+++ GIVEN MATERIAL +++

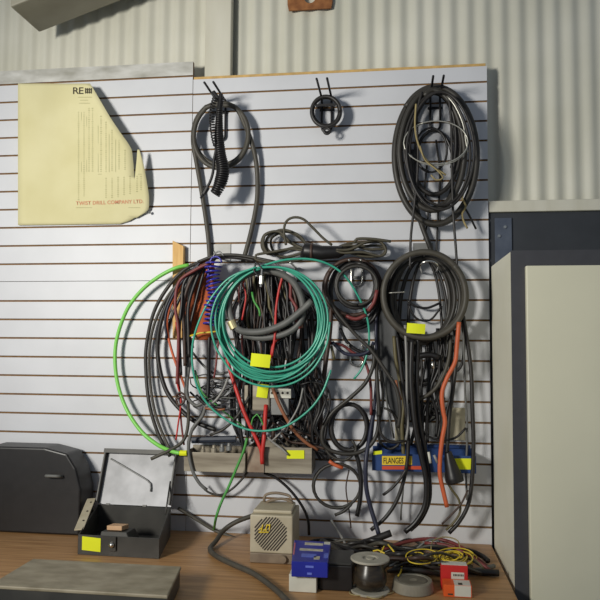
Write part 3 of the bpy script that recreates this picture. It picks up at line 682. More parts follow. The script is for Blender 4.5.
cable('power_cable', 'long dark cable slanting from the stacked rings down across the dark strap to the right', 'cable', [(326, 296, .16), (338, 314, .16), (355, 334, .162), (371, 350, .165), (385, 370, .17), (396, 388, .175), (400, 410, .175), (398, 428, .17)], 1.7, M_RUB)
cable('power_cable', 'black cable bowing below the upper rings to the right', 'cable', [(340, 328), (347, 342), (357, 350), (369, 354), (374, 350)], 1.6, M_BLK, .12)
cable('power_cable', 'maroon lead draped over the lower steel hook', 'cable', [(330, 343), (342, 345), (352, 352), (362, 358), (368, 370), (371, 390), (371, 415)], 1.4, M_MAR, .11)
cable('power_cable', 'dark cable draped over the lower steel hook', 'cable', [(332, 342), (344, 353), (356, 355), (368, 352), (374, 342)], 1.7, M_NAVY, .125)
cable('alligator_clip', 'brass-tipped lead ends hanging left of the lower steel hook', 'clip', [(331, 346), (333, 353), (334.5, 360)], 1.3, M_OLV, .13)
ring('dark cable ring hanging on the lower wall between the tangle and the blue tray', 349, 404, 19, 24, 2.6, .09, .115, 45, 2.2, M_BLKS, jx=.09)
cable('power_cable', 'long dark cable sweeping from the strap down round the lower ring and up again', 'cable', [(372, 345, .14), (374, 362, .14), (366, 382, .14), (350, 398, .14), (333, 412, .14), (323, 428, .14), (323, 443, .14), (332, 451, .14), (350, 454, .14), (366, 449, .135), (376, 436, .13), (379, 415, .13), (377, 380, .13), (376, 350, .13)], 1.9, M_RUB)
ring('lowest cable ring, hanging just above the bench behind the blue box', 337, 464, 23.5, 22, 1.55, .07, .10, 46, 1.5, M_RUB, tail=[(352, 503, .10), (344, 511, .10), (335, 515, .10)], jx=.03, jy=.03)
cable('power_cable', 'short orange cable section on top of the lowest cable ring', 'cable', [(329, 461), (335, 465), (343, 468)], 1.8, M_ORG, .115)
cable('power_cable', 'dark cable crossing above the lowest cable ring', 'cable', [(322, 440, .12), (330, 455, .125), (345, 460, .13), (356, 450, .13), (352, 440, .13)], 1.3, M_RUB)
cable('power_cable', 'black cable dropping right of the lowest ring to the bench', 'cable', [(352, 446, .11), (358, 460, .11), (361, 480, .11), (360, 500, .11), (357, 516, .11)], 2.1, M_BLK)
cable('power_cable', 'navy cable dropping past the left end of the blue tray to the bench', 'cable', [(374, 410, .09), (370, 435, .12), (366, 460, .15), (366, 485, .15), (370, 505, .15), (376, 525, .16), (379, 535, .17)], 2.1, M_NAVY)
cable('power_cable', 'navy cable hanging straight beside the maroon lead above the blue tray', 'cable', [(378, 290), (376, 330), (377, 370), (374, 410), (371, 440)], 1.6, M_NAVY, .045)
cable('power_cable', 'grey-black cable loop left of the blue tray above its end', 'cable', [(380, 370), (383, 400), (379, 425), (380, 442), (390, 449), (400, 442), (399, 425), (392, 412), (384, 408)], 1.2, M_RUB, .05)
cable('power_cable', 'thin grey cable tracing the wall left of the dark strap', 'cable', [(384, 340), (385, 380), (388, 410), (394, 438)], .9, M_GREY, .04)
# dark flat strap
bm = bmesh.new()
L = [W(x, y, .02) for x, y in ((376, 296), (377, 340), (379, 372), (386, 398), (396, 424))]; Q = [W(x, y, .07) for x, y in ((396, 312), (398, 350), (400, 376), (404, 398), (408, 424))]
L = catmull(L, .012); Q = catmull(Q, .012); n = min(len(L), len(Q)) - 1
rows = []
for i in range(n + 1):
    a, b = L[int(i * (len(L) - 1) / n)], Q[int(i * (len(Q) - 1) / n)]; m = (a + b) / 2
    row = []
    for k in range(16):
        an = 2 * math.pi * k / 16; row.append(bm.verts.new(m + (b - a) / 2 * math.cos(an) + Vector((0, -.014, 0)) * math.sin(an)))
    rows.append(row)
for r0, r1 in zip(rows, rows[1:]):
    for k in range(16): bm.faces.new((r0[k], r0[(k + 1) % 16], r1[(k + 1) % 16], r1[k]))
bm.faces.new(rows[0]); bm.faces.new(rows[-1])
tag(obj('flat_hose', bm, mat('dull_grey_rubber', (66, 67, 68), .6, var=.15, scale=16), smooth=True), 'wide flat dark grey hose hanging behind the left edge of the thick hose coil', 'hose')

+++

WHAT THE TASK REQUIRES -
Copy out each line word for word, please, skipping the images.

SOLUTION -
Write part 3 of the bpy script that recreates this picture. It picks up at line 682. More parts follow. The script is for Blender 4.5.
cable('power_cable', 'long dark cable slanting from the stacked rings down across the dark strap to the right', 'cable', [(326, 296, .16), (338, 314, .16), (355, 334, .162), (371, 350, .165), (385, 370, .17), (396, 388, .175), (400, 410, .175), (398, 428, .17)], 1.7, M_RUB)
cable('power_cable', 'black cable bowing below the upper rings to the right', 'cable', [(340, 328), (347, 342), (357, 350), (369, 354), (374, 350)], 1.6, M_BLK, .12)
cable('power_cable', 'maroon lead draped over the lower steel hook', 'cable', [(330, 343), (342, 345), (352, 352), (362, 358), (368, 370), (371, 390), (371, 415)], 1.4, M_MAR, .11)
cable('power_cable', 'dark cable draped over the lower steel hook', 'cable', [(332, 342), (344, 353), (356, 355), (368, 352), (374, 342)], 1.7, M_NAVY, .125)
cable('alligator_clip', 'brass-tipped lead ends hanging left of the lower steel hook', 'clip', [(331, 346), (333, 353), (334.5, 360)], 1.3, M_OLV, .13)
ring('dark cable ring hanging on the lower wall between the tangle and the blue tray', 349, 404, 19, 24, 2.6, .09, .115, 45, 2.2, M_BLKS, jx=.09)
cable('power_cable', 'long dark cable sweeping from the strap down round the lower ring and up again', 'cable', [(372, 345, .14), (374, 362, .14), (366, 382, .14), (350, 398, .14), (333, 412, .14), (323, 428, .14), (323, 443, .14), (332, 451, .14), (350, 454, .14), (366, 449, .135), (376, 436, .13), (379, 415, .13), (377, 380, .13), (376, 350, .13)], 1.9, M_RUB)
ring('lowest cable ring, hanging just above the bench behind the blue box', 337, 464, 23.5, 22, 1.55, .07, .10, 46, 1.5, M_RUB, tail=[(352, 503, .10), (344, 511, .10), (335, 515, .10)], jx=.03, jy=.03)
cable('power_cable', 'short orange cable section on top of the lowest cable ring', 'cable', [(329, 461), (335, 465), (343, 468)], 1.8, M_ORG, .115)
cable('power_cable', 'dark cable crossing above the lowest cable ring', 'cable', [(322, 440, .12), (330, 455, .125), (345, 460, .13), (356, 450, .13), (352, 440, .13)], 1.3, M_RUB)
cable('power_cable', 'black cable dropping right of the lowest ring to the bench', 'cable', [(352, 446, .11), (358, 460, .11), (361, 480, .11), (360, 500, .11), (357, 516, .11)], 2.1, M_BLK)
cable('power_cable', 'navy cable dropping past the left end of the blue tray to the bench', 'cable', [(374, 410, .09), (370, 435, .12), (366, 460, .15), (366, 485, .15), (370, 505, .15), (376, 525, .16), (379, 535, .17)], 2.1, M_NAVY)
cable('power_cable', 'navy cable hanging straight beside the maroon lead above the blue tray', 'cable', [(378, 290), (376, 330), (377, 370), (374, 410), (371, 440)], 1.6, M_NAVY, .045)
cable('power_cable', 'grey-black cable loop left of the blue tray above its end', 'cable', [(380, 370), (383, 400), (379, 425), (380, 442), (390, 449), (400, 442), (399, 425), (392, 412), (384, 408)], 1.2, M_RUB, .05)
cable('power_cable', 'thin grey cable tracing the wall left of the dark strap', 'cable', [(384, 340), (385, 380), (388, 410), (394, 438)], .9, M_GREY, .04)
# dark flat strap
bm = bmesh.new()
L = [W(x, y, .02) for x, y in ((376, 296), (377, 340), (379, 372), (386, 398), (396, 424))]; Q = [W(x, y, .07) for x, y in ((396, 312), (398, 350), (400, 376), (404, 398), (408, 424))]
L = catmull(L, .012); Q = catmull(Q, .012); n = min(len(L), len(Q)) - 1
rows = []
for i in range(n + 1):
    a, b = L[int(i * (len(L) - 1) / n)], Q[int(i * (len(Q) - 1) / n)]; m = (a + b) / 2
    row = []
    for k in range(16):
        an = 2 * math.pi * k / 16; row.append(bm.verts.new(m + (b - a) / 2 * math.cos(an) + Vector((0, -.014, 0)) * math.sin(an)))
    rows.append(row)
for r0, r1 in zip(rows, rows[1:]):
    for k in range(16): bm.faces.new((r0[k], r0[(k + 1) % 16], r1[(k + 1) % 16], r1[k]))
bm.faces.new(rows[0]); bm.faces.new(rows[-1])
tag(obj('flat_hose', bm, mat('dull_grey_rubber', (66, 67, 68), .6, var=.15, scale=16), smooth=True), 'wide flat dark grey hose hanging behind the left edge of the thick hose coil', 'hose')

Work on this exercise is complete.